The duo has gone for broke and given this handset a giant sized touch screen and no physical number pad (sound familiar?). There is much room for things to go wrong here, methinks, so when the Prada arrived, I felt a shudder of Shine-induced trepidation.

Still, straight out of the box the Prada looks very appealing. It fits neatly in the hand and pocket at 98.8mm tall, 54mm wide and just 12mm thick. It weighs just 85g, and its black and silver colouring looks pretty stylish.

My review sample had been through a few hands before it got to mine and was rather scratched. I reckon that if you buy one of these you are going to need to take very good care of it to preserve its pristine sheen. The provided leather pocket will help at least. About a centimetre of the handset protrudes above the top of the pocket – just enough to show off the phone’s Prada logo, in fact.


Look only slightly more closely and a build quality issue hits you in the face. The shiny black plastic that form the front and back shell and the silver metal used for the camera surround and front buttons are all pretty nice. The Prada logo on the front – again picked out in silver – is a little blingy for my taste, but the real problem is the silver trim around the phone’s four edges - it is made of plastic. Come on, Prada, as a leading brand in the luxury goods industry don’t you think metal would have been a better choice?
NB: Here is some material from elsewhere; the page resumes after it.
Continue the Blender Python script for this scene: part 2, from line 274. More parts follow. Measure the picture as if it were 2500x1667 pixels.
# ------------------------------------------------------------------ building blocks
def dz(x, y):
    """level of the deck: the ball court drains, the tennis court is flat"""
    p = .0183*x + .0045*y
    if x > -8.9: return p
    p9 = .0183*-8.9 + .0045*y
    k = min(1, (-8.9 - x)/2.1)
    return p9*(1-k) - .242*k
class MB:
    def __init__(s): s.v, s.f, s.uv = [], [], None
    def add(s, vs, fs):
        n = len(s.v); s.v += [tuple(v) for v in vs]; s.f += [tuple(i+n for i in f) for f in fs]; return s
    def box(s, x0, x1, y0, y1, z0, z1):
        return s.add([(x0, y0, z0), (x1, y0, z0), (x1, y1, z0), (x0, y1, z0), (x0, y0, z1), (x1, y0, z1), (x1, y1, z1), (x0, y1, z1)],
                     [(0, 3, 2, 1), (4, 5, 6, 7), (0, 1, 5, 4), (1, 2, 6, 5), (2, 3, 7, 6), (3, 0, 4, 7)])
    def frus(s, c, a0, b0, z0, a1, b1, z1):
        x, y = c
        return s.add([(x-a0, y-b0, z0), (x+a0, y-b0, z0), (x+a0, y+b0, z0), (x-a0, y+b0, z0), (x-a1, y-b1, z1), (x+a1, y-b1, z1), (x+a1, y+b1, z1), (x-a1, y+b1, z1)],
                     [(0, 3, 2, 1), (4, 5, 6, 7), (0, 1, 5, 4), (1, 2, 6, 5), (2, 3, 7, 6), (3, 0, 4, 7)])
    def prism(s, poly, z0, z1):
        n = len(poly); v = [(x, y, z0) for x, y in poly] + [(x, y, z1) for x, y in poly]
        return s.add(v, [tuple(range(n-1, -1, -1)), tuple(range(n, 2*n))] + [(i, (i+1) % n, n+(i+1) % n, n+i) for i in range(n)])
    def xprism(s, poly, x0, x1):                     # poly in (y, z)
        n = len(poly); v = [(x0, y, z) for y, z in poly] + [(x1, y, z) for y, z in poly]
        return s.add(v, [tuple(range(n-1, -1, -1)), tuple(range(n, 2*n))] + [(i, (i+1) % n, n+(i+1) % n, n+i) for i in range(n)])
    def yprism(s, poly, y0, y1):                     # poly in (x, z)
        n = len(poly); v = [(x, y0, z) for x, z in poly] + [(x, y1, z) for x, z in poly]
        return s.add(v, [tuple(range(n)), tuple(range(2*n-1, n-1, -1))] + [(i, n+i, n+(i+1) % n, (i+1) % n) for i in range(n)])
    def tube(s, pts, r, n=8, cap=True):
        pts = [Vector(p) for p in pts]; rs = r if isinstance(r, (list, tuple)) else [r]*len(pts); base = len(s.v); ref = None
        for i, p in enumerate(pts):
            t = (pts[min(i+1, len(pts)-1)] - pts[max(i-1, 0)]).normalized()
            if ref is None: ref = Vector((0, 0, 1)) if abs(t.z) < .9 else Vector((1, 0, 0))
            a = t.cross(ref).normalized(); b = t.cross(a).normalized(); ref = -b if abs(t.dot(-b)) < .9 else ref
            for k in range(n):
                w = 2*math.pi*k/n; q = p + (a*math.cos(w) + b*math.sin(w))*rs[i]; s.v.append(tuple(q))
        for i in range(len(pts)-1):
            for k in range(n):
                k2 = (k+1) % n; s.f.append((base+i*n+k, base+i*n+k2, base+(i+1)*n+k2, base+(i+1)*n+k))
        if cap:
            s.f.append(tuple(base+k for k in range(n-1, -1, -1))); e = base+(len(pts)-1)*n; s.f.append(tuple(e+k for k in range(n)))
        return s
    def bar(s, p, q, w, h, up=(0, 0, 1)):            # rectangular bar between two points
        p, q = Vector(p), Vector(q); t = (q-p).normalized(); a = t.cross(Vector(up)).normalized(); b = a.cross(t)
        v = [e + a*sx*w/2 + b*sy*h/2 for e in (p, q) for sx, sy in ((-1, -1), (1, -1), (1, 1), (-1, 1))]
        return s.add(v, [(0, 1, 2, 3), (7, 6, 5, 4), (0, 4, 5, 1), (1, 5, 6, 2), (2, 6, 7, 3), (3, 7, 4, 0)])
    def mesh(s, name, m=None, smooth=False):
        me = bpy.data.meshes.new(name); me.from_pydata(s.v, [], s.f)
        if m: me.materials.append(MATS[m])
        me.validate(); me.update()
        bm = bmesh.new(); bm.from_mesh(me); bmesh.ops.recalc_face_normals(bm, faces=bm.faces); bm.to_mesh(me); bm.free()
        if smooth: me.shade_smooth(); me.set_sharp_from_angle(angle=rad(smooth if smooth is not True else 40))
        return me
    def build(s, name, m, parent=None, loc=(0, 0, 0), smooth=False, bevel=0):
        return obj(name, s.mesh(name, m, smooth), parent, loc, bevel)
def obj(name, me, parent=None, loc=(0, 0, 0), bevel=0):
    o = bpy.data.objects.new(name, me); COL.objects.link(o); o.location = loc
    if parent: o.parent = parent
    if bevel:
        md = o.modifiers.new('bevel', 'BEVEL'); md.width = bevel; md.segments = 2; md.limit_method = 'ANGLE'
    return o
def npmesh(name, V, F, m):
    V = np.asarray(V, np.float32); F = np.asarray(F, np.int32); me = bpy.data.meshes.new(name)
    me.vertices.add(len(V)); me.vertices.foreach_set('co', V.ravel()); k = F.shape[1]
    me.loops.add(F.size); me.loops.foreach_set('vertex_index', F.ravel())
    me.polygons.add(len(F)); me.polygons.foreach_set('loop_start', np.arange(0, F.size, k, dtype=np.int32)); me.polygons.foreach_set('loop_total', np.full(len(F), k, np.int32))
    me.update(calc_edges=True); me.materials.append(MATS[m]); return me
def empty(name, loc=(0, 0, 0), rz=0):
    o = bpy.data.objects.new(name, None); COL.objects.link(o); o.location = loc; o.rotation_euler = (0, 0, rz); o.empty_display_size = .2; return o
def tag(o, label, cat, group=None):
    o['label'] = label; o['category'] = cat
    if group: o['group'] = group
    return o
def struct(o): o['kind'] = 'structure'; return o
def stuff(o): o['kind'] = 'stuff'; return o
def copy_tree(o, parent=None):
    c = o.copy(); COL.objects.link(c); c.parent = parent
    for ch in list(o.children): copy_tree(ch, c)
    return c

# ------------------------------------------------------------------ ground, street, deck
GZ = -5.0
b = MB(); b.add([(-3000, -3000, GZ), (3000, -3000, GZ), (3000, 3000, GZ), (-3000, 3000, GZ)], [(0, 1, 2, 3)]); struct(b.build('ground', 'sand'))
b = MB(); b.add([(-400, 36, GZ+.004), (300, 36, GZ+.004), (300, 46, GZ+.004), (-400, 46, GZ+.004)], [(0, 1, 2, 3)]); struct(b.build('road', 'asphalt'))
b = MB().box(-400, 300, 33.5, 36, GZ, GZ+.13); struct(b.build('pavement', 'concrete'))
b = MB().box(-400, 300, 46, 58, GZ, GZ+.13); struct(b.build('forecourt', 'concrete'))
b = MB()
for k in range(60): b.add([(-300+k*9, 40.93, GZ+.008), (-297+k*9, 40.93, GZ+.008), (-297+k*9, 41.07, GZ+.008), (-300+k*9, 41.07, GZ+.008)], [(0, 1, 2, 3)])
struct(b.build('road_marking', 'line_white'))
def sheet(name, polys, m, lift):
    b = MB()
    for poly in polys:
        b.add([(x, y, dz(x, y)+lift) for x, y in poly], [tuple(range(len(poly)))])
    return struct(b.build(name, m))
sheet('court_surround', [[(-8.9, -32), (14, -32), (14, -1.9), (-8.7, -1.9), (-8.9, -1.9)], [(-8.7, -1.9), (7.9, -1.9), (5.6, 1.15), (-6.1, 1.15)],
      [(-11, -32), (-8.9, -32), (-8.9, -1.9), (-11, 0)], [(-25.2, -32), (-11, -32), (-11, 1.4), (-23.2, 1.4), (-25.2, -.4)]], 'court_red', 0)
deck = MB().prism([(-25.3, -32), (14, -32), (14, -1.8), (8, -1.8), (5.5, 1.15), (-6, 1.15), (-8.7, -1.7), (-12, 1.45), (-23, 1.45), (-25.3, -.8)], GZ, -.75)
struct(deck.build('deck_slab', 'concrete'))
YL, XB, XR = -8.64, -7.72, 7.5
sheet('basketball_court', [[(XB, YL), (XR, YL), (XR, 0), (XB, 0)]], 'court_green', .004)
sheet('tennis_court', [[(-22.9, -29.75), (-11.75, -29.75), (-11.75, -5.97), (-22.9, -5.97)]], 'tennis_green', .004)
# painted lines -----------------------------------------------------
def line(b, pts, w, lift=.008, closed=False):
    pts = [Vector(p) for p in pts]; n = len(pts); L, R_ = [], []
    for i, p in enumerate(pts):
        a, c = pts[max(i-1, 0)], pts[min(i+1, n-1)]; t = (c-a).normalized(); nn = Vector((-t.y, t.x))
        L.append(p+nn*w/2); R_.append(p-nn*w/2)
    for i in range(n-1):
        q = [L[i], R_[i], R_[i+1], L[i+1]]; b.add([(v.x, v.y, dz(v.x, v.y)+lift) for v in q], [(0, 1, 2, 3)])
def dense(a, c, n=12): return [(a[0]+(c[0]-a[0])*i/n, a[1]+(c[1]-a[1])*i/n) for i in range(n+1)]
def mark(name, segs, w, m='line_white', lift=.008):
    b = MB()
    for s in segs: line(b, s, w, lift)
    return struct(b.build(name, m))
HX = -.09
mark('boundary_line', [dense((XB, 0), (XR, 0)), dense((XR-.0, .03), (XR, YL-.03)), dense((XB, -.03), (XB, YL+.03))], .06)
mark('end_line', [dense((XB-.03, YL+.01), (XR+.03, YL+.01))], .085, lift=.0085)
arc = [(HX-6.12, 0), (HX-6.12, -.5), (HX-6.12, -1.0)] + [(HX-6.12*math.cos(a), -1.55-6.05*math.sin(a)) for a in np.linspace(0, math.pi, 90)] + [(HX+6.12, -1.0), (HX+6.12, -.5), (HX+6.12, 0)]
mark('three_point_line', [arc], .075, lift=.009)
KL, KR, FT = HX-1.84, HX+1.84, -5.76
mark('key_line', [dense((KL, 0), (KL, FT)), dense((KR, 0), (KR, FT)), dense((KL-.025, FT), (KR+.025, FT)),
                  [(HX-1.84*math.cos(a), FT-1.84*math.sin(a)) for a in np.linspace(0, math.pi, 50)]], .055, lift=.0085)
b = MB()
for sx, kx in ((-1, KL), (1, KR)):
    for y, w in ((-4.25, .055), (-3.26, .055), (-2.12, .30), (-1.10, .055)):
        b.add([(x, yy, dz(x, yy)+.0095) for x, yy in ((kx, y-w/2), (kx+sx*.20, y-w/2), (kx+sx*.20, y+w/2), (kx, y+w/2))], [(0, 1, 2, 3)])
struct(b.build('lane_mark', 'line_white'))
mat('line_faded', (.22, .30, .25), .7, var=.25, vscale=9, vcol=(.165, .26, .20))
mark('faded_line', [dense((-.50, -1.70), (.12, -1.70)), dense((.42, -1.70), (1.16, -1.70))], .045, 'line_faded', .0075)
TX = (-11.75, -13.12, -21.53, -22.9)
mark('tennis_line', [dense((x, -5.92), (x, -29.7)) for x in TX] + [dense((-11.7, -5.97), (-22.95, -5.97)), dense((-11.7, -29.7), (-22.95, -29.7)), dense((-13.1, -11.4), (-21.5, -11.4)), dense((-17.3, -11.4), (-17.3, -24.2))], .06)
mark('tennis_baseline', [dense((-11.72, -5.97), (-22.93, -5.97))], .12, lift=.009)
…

For all its pretensions to be usable via its touch screen, several buttons lurk around. The front buttons I mentioned earlier sit on a slim silver bar and comprise Call and End buttons and, in between them, a tiny back button.

The right edge has a lock button, and one which on a short press launches the handset’s music player and on a longer press launches the camera. On the left edge are a volume rocker, which doubles as a scroller, an OK button and a covered proprietary slot shared by headphones and mains power adaptor.

The Prada is Tri-band GSM with GPRS and EDGE. Built-in software includes mobile email, a Web browser, voice recorder, alarm, calendar, calculator and unit converter. A couple of games take advantage of the touch screen. For example one is called Photo Puzzle. It scrambles an image into blocks and you need to reassemble the image tapping the blocks to swap their locations. One game even pushes the screen into wide format for play.